* _Description of the task_
Copy all the data exactly, except the pictures.

start Data provided

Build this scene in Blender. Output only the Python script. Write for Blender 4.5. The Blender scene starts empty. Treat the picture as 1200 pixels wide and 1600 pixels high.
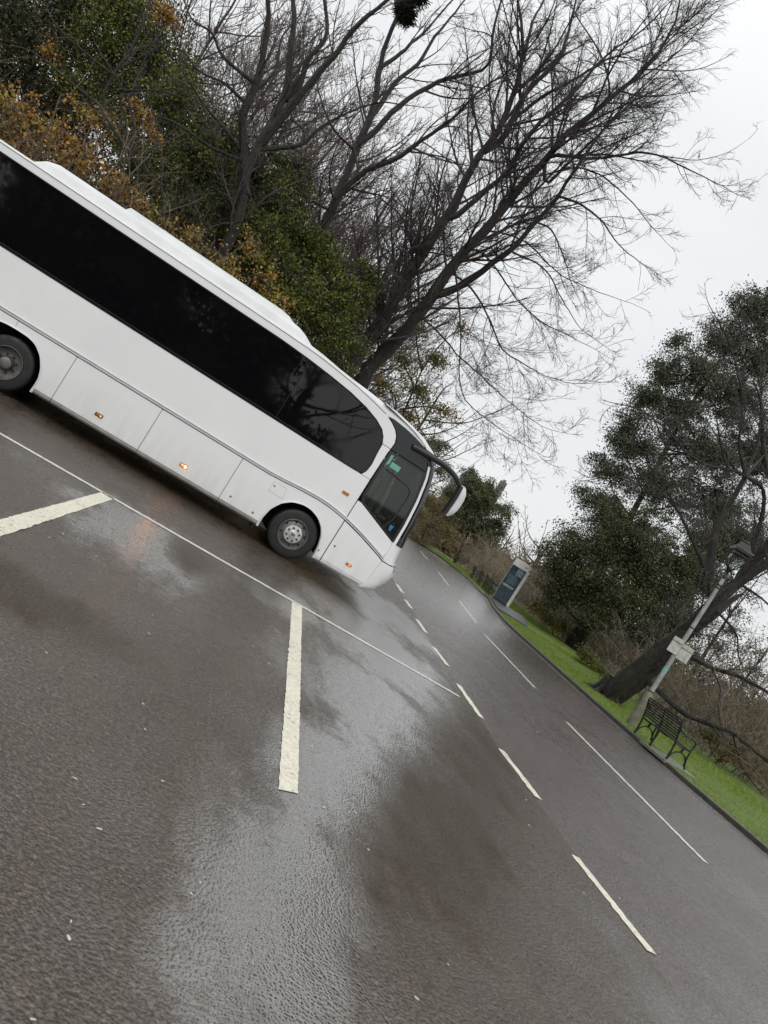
import bpy, math
import numpy as np
from mathutils import Vector, Matrix
from mathutils.geometry import tessellate_polygon

rng = np.random.default_rng(11)
SC = bpy.context.scene
COL = SC.collection

# ------------------------------------------------------------------ camera
CAM_H = 1.768
F_PX = 1207.0                      # focal length in pixels of the 1200 x 1600 photograph
YAW, PITCH, ROLL = math.radians(14.035), math.radians(0.983), math.radians(32.229)
cyw, syw, cp, sp = math.cos(YAW), math.sin(YAW), math.cos(PITCH), math.sin(PITCH)
FW = np.array([syw*cp, cyw*cp, -sp]); R0 = np.array([cyw, -syw, 0.]); U0 = np.cross(R0, FW)
cr, sr = math.cos(ROLL), math.sin(ROLL)
RT = cr*R0 + sr*U0; UP = -sr*R0 + cr*U0
cam_d = bpy.data.cameras.new('camera'); cam = bpy.data.objects.new('camera', cam_d); COL.objects.link(cam)
cam_d.sensor_fit = 'VERTICAL'; cam_d.sensor_height = 36.0; cam_d.lens = 36.0*F_PX/1600.0
cam_d.clip_start = 0.05; cam_d.clip_end = 2000
cam.matrix_world = Matrix(((RT[0], UP[0], -FW[0], 0), (RT[1], UP[1], -FW[1], 0), (RT[2], UP[2], -FW[2], CAM_H), (0, 0, 0, 1)))
SC.camera = cam

def P(x, y, Y):
    """point of the place seen at photo pixel (x, y), at distance Y along the car park"""
    d = FW + RT*(x-600)/F_PX + UP*(800-y)/F_PX
    t = Y/d[1]
    return np.array([t*d[0], t*d[1], CAM_H + t*d[2]])

# ------------------------------------------------------------------ world and sun (overcast, drizzle)
W = bpy.data.worlds.new('World'); SC.world = W; W.use_nodes = True
nt = W.node_tree; nt.nodes.clear()
def nd(t, kind, **kw):
    n = t.nodes.new(kind)
    for k, v in kw.items(): setattr(n, k, v)
    return n
sky = nd(nt, 'ShaderNodeTexSky', sky_type='NISHITA', sun_disc=False)
SUN_EL, SUN_ROT = math.radians(38), math.radians(200)
sky.sun_elevation = SUN_EL; sky.sun_rotation = SUN_ROT
tc = nd(nt, 'ShaderNodeTexCoord'); sep = nd(nt, 'ShaderNodeSeparateXYZ'); nt.links.new(tc.outputs['Generated'], sep.inputs[0])
rmp = nd(nt, 'ShaderNodeValToRGB'); nt.links.new(sep.outputs['Z'], rmp.inputs[0])
e = rmp.color_ramp.elements
e[0].position = 0.0; e[0].color = (.80, .81, .815, 1)
e[1].position = 1.0; e[1].color = (1.0, 1.0, 1.0, 1)
m1 = e.new(0.6); m1.color = (.92, .94, .95, 1)
nz = nd(nt, 'ShaderNodeTexNoise'); nz.inputs['Scale'].default_value = 2.2; nz.inputs['Detail'].default_value = 5
mp = nd(nt, 'ShaderNodeMapping'); mp.inputs['Scale'].default_value = (1, 1, 2.5)
nt.links.new(tc.outputs['Generated'], mp.inputs[0]); nt.links.new(mp.outputs[0], nz.inputs['Vector'])
mr = nd(nt, 'ShaderNodeMapRange'); mr.inputs[1].default_value = .3; mr.inputs[2].default_value = .7; mr.inputs[3].default_value = 9.9; mr.inputs[4].default_value = 11.0
nt.links.new(nz.outputs[0], mr.inputs[0])
# the zenith of an overcast sky is brighter than its horizon
mz = nd(nt, 'ShaderNodeMapRange'); mz.inputs[1].default_value = .5; mz.inputs[2].default_value = 1.0; mz.inputs[3].default_value = 1.0; mz.inputs[4].default_value = 1.55
nt.links.new(sep.outputs['Z'], mz.inputs[0])
mm = nd(nt, 'ShaderNodeMath', operation='MULTIPLY'); nt.links.new(mr.outputs[0], mm.inputs[0]); nt.links.new(mz.outputs[0], mm.inputs[1])
vm = nd(nt, 'ShaderNodeVectorMath', operation='SCALE'); nt.links.new(rmp.outputs[0], vm.inputs[0]); nt.links.new(mm.outputs[0], vm.inputs['Scale'])
mix = nd(nt, 'ShaderNodeMix', data_type='RGBA'); mix.inputs[0].default_value = .93
nt.links.new(sky.outputs[0], mix.inputs[6]); nt.links.new(vm.outputs[0], mix.inputs[7])
bg = nd(nt, 'ShaderNodeBackground'); bg.inputs['Strength'].default_value = 0.1
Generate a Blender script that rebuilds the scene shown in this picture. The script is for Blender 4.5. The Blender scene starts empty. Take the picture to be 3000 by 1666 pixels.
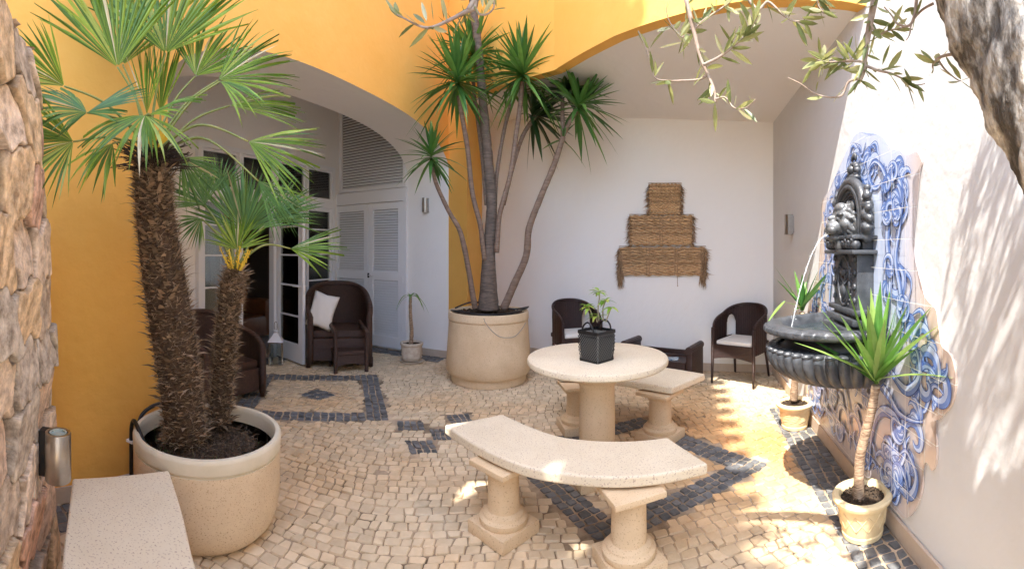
import bpy, bmesh, math, random
import numpy as np
from mathutils import Vector, Matrix
from math import sin, cos, pi, tan, atan2, sqrt, radians
random.seed(7); rng = np.random.default_rng(7)
SC = bpy.context.scene; COL = SC.collection

# ------------------------------------------------------------------ camera, sky, sun
F, HY, HX, EYE = 1330.0, 729.0, 1500.0, 1.5
cd = bpy.data.cameras.new("camera"); cam = bpy.data.objects.new("camera", cd); COL.objects.link(cam)
cam.location = (0, 0, EYE); cam.rotation_euler = (radians(90), 0, 0)
cd.type = 'PANO'; cd.panorama_type = 'CENTRAL_CYLINDRICAL'
cd.central_cylindrical_range_u_min = -HX/F; cd.central_cylindrical_range_u_max = HX/F
cd.central_cylindrical_range_v_min = -(1666-HY)/F; cd.central_cylindrical_range_v_max = HY/F
cd.central_cylindrical_radius = 1.0; cd.clip_end = 500; cd.clip_start = .02
SC.camera = cam
SUNH = Vector((.39, .373, -1.0))                       # travel of the light for one metre down
w = bpy.data.worlds.new("World"); SC.world = w; w.use_nodes = True
nt = w.node_tree; sky = nt.nodes.new('ShaderNodeTexSky'); sky.sky_type = 'NISHITA'; sky.sun_disc = False
sky.sun_elevation = math.atan(1/math.hypot(.39, .373)); sky.sun_rotation = atan2(-.39, -.373)
nt.links.new(sky.outputs[0], nt.nodes['Background'].inputs[0]); nt.nodes['Background'].inputs[1].default_value = .15
sd = bpy.data.lights.new("sun", 'SUN'); sd.energy = 2.0; sd.angle = radians(.5); sd.color = (1, .95, .87)
so = bpy.data.objects.new("sun", sd); COL.objects.link(so); so.rotation_euler = SUNH.to_track_quat('-Z', 'Y').to_euler()
so.location = (-4, -4, 12)
SC.view_settings.view_transform = 'Standard'; SC.view_settings.look = 'None'
SC.view_settings.exposure = 2.78; SC.view_settings.gamma = 1
SC.cycles.max_bounces = 10; SC.cycles.diffuse_bounces = 8; SC.cycles.transparent_max_bounces = 16
SC.cycles.use_denoising = True

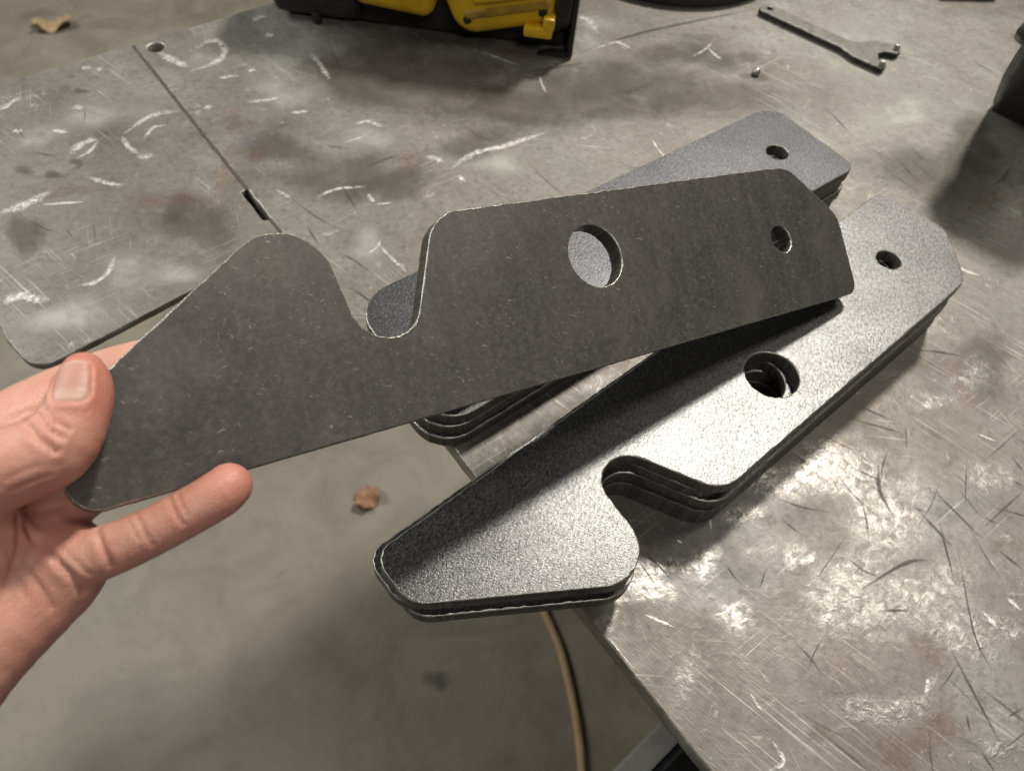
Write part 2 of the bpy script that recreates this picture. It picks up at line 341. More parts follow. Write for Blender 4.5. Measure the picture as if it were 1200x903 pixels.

end Data provided

* _Solved exercise_
Build this scene in Blender. Output only the Python script. Write for Blender 4.5. The Blender scene starts empty. Treat the picture as 1200 pixels wide and 1600 pixels high.
import bpy, math
import numpy as np
from mathutils import Vector, Matrix
from mathutils.geometry import tessellate_polygon

rng = np.random.default_rng(11)
SC = bpy.context.scene
COL = SC.collection

# ------------------------------------------------------------------ camera
CAM_H = 1.768
F_PX = 1207.0                      # focal length in pixels of the 1200 x 1600 photograph
YAW, PITCH, ROLL = math.radians(14.035), math.radians(0.983), math.radians(32.229)
cyw, syw, cp, sp = math.cos(YAW), math.sin(YAW), math.cos(PITCH), math.sin(PITCH)
FW = np.array([syw*cp, cyw*cp, -sp]); R0 = np.array([cyw, -syw, 0.]); U0 = np.cross(R0, FW)
cr, sr = math.cos(ROLL), math.sin(ROLL)
RT = cr*R0 + sr*U0; UP = -sr*R0 + cr*U0
cam_d = bpy.data.cameras.new('camera'); cam = bpy.data.objects.new('camera', cam_d); COL.objects.link(cam)
cam_d.sensor_fit = 'VERTICAL'; cam_d.sensor_height = 36.0; cam_d.lens = 36.0*F_PX/1600.0
cam_d.clip_start = 0.05; cam_d.clip_end = 2000
cam.matrix_world = Matrix(((RT[0], UP[0], -FW[0], 0), (RT[1], UP[1], -FW[1], 0), (RT[2], UP[2], -FW[2], CAM_H), (0, 0, 0, 1)))
SC.camera = cam

def P(x, y, Y):
    """point of the place seen at photo pixel (x, y), at distance Y along the car park"""
    d = FW + RT*(x-600)/F_PX + UP*(800-y)/F_PX
    t = Y/d[1]
    return np.array([t*d[0], t*d[1], CAM_H + t*d[2]])

# ------------------------------------------------------------------ world and sun (overcast, drizzle)
W = bpy.data.worlds.new('World'); SC.world = W; W.use_nodes = True
nt = W.node_tree; nt.nodes.clear()
def nd(t, kind, **kw):
    n = t.nodes.new(kind)
    for k, v in kw.items(): setattr(n, k, v)
    return n
sky = nd(nt, 'ShaderNodeTexSky', sky_type='NISHITA', sun_disc=False)
SUN_EL, SUN_ROT = math.radians(38), math.radians(200)
sky.sun_elevation = SUN_EL; sky.sun_rotation = SUN_ROT
tc = nd(nt, 'ShaderNodeTexCoord'); sep = nd(nt, 'ShaderNodeSeparateXYZ'); nt.links.new(tc.outputs['Generated'], sep.inputs[0])
rmp = nd(nt, 'ShaderNodeValToRGB'); nt.links.new(sep.outputs['Z'], rmp.inputs[0])
e = rmp.color_ramp.elements
e[0].position = 0.0; e[0].color = (.80, .81, .815, 1)
e[1].position = 1.0; e[1].color = (1.0, 1.0, 1.0, 1)
m1 = e.new(0.6); m1.color = (.92, .94, .95, 1)
nz = nd(nt, 'ShaderNodeTexNoise'); nz.inputs['Scale'].default_value = 2.2; nz.inputs['Detail'].default_value = 5
mp = nd(nt, 'ShaderNodeMapping'); mp.inputs['Scale'].default_value = (1, 1, 2.5)
nt.links.new(tc.outputs['Generated'], mp.inputs[0]); nt.links.new(mp.outputs[0], nz.inputs['Vector'])
mr = nd(nt, 'ShaderNodeMapRange'); mr.inputs[1].default_value = .3; mr.inputs[2].default_value = .7; mr.inputs[3].default_value = 9.9; mr.inputs[4].default_value = 11.0
nt.links.new(nz.outputs[0], mr.inputs[0])
# the zenith of an overcast sky is brighter than its horizon
mz = nd(nt, 'ShaderNodeMapRange'); mz.inputs[1].default_value = .5; mz.inputs[2].default_value = 1.0; mz.inputs[3].default_value = 1.0; mz.inputs[4].default_value = 1.55
nt.links.new(sep.outputs['Z'], mz.inputs[0])
mm = nd(nt, 'ShaderNodeMath', operation='MULTIPLY'); nt.links.new(mr.outputs[0], mm.inputs[0]); nt.links.new(mz.outputs[0], mm.inputs[1])
vm = nd(nt, 'ShaderNodeVectorMath', operation='SCALE'); nt.links.new(rmp.outputs[0], vm.inputs[0]); nt.links.new(mm.outputs[0], vm.inputs['Scale'])
mix = nd(nt, 'ShaderNodeMix', data_type='RGBA'); mix.inputs[0].default_value = .93
nt.links.new(sky.outputs[0], mix.inputs[6]); nt.links.new(vm.outputs[0], mix.inputs[7])
bg = nd(nt, 'ShaderNodeBackground'); bg.inputs['Strength'].default_value = 0.1
Generate a Blender script that rebuilds the scene shown in this picture. The script is for Blender 4.5. The Blender scene starts empty. Take the picture to be 3000 by 1666 pixels.
import bpy, bmesh, math, random
import numpy as np
from mathutils import Vector, Matrix
from math import sin, cos, pi, tan, atan2, sqrt, radians
random.seed(7); rng = np.random.default_rng(7)
SC = bpy.context.scene; COL = SC.collection

# ------------------------------------------------------------------ camera, sky, sun
F, HY, HX, EYE = 1330.0, 729.0, 1500.0, 1.5
cd = bpy.data.cameras.new("camera"); cam = bpy.data.objects.new("camera", cd); COL.objects.link(cam)
cam.location = (0, 0, EYE); cam.rotation_euler = (radians(90), 0, 0)
cd.type = 'PANO'; cd.panorama_type = 'CENTRAL_CYLINDRICAL'
cd.central_cylindrical_range_u_min = -HX/F; cd.central_cylindrical_range_u_max = HX/F
cd.central_cylindrical_range_v_min = -(1666-HY)/F; cd.central_cylindrical_range_v_max = HY/F
cd.central_cylindrical_radius = 1.0; cd.clip_end = 500; cd.clip_start = .02
SC.camera = cam
SUNH = Vector((.39, .373, -1.0))                       # travel of the light for one metre down
w = bpy.data.worlds.new("World"); SC.world = w; w.use_nodes = True
nt = w.node_tree; sky = nt.nodes.new('ShaderNodeTexSky'); sky.sky_type = 'NISHITA'; sky.sun_disc = False
sky.sun_elevation = math.atan(1/math.hypot(.39, .373)); sky.sun_rotation = atan2(-.39, -.373)
nt.links.new(sky.outputs[0], nt.nodes['Background'].inputs[0]); nt.nodes['Background'].inputs[1].default_value = .15
sd = bpy.data.lights.new("sun", 'SUN'); sd.energy = 2.0; sd.angle = radians(.5); sd.color = (1, .95, .87)
so = bpy.data.objects.new("sun", sd); COL.objects.link(so); so.rotation_euler = SUNH.to_track_quat('-Z', 'Y').to_euler()
so.location = (-4, -4, 12)
SC.view_settings.view_transform = 'Standard'; SC.view_settings.look = 'None'
SC.view_settings.exposure = 2.78; SC.view_settings.gamma = 1
SC.cycles.max_bounces = 10; SC.cycles.diffuse_bounces = 8; SC.cycles.transparent_max_bounces = 16
SC.cycles.use_denoising = True

Write part 2 of the bpy script that recreates this picture. It picks up at line 341. More parts follow. Write for Blender 4.5. Measure the picture as if it were 1200x903 pixels.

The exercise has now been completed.